Casa de Campo. The Dominican Republic's original luxury resort offers its best value to those guests who choose the all-inclusive plan; the side benefit is access to Casa's wonderful facilities and amenities, though golf is an additional cost.

Dreams La Romana Resort & Spa. A multimillion-dollar renovation upgraded the resort to luxury status, with the Club level available for additional amenities and perks. The Core Zone (for teens) and activity-filled Explorers Club for kids and the great gourmet restaurants make this the hot property at Bayahibe.

Excellence Punta Cana. A sumptuous lovers' lair, this adults-only resort exudes romance and sensuality. The open-air, tropical lobby looks out on the heavenly beach. Swim-out suites open directly onto the lazy river pool that snakes around the grounds.

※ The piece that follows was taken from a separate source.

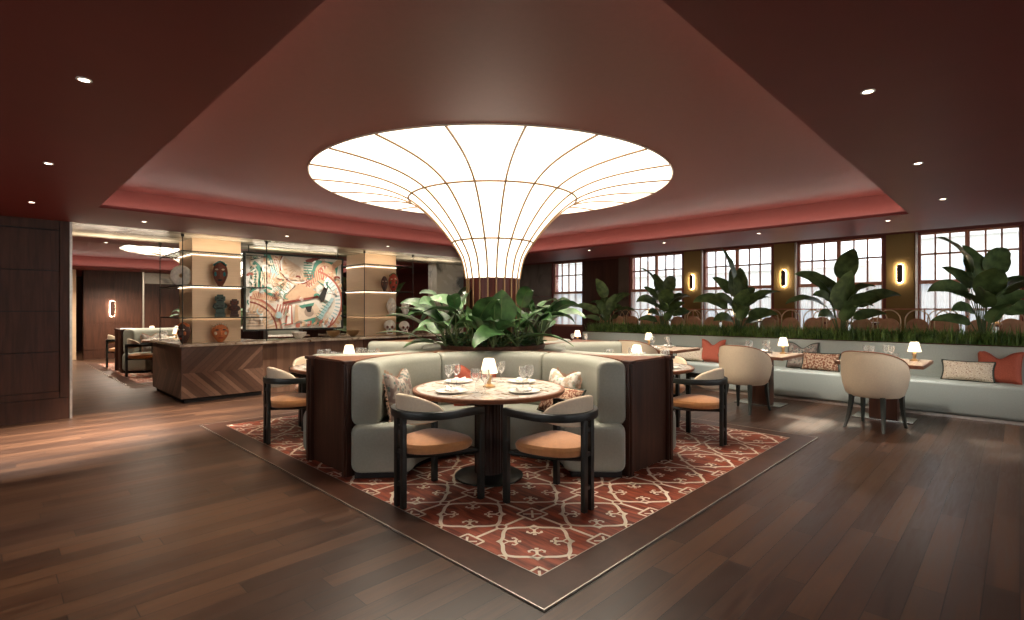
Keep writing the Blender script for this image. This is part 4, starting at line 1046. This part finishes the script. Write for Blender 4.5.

Paradisus Palma Real. At this impressive resort there are three elements that make it truly stand out. The Reserve is a private self-contained sanctuary of 190 luxurious suites that's a glamorous option for families. The YHI Spa combines atmospheric lagoons and boardwalks with an Asian atmosphere and hushed serenity. The third element is the Gabi Beach restaurant, noted for its classic cuisine and impressive presentation.

Beautiful Beaches

The Dominican Republic's beaches are among the world's best. Beaches lined with coconut palms, with pearl-white to amber sands; beaches with looming, dramatic cliffs; pebbled beaches where mountain streams meet the sea; the country's coastline has them all.

Bahía de las Áquilas. This is the remote beach in the Southwest that everyone hears about and longs to go to. It takes some doing to get here, but it's oh so worth the effort.

The Coconut Coast. The beaches of Punta Cana—Juanillo, Punta Cana/Bávaro, El Cortecito, Arena Gorda, Macao, and Uvero Alto—are joined together in a 35-mi-long unbroken stretch of pearly sand with turquoise water.

Orchid Bay Beach. Near Cabrera on the North Coast, and named for the wild orchids that grow on its cliffs, it offers a large public beach seldom used by anyone but the residents in the luxury villas lining it. Swimmable in a couple of choice locations, this is an underutilized gem.

Playa Bahoruco. In front of the Southwest fishing village of the same name, this gorgeous stretch of virgin beach goes on for miles with unobstructed views. Taupe sand is under and around those white stones.

Playa Bayahibe. This glorious half-moon cove is where you'll find the area's best all-inclusive resorts. At night, when no one is on it and the silver moon illuminates the phosphorescence, it is what Caribbean dreams are made of.

Partying All Night

If you love nightlife, you're going to love the Dominican Republic. Dominicans are a fun-loving people, who like to drink, party, and dance. Dancing is a national passion—even more than baseball! Here happy hour starts as early as 4 pm. Some then take a second siesta, so they can rest up before the usual late dinner and dancing after.

Casino Diamante Dominicus Bayahibe. This sparkling Las Vegas-style casino in Bayahibe reopened in early 2010 under enthusiastic, new management. It all has a Caribbean flamboyance.

Hemingway's Café. Since the 1980s, this bar and restaurant has been the spot in Playa Dorada to party if you're young or fun, offering a safe haven for both AI guests and expats. Merengue bands, a DJ, karaoke, and American food keep the crowds coming.

Lax. It's one big beach party in Cabarete, with barhopping the name of the game. Open-air Lax spills onto the sand, attracting both the young and the ageless. The fun begins at happy hour, but the scene really comes alive after 10, when a DJ spins or a live band rocks.

LED. The Hispaniola Hotel & Casino can stay open past normal curfews. That in itself has made this a favorite of young party-hardys, who like their music loud 'til the wee small hours of the morning.

The Freshest Seafood

Seafood—eaten with views of the water it came from—is one of the best aspects of dining in the Dominican Republic. Price is another plus. Although Dominican cuisine can be heavy, lighter, fresher cuisine can be found at upscale restaurants all over the island, particularly those owned by expats.

Jellyfish. Shaped like a double-decker yacht, this sophisticated open-air restaurant on the sands of Bávaro focuses on fresh seafood caught by local fishermen. Soothing music and soft lighting set the mood for romantic dining, from fish right off the grill to the oven-baked lobster.

Lucía. At this Playa Dorada stunner, within Casa Colonial, the large and creative menu includes sea bass, a tuna and lobster seviche, tamarind lamb, and something called a molten chocolate volcano.

Mesón D' Bari. For decades, Señor Marisol has been feeding the locals in the capital's Zona Colonial using the recipes of his grandmother. Everyone is welcome at this late-night hangout.

Peperoni. Casa de Campo's Marina has a classy and contemporary Italian-accented restaurant that ranges from osso bucco and risotto to wood-oven pizzas and even some Asian specialties.

La Terrasse. This casually charming Samaná restaurant offers one of the best beachfront dining experiences in the Dominican Republic. It's a standout primarily because of the caring European owner and the "sun-inspired" Mediterranean cuisine.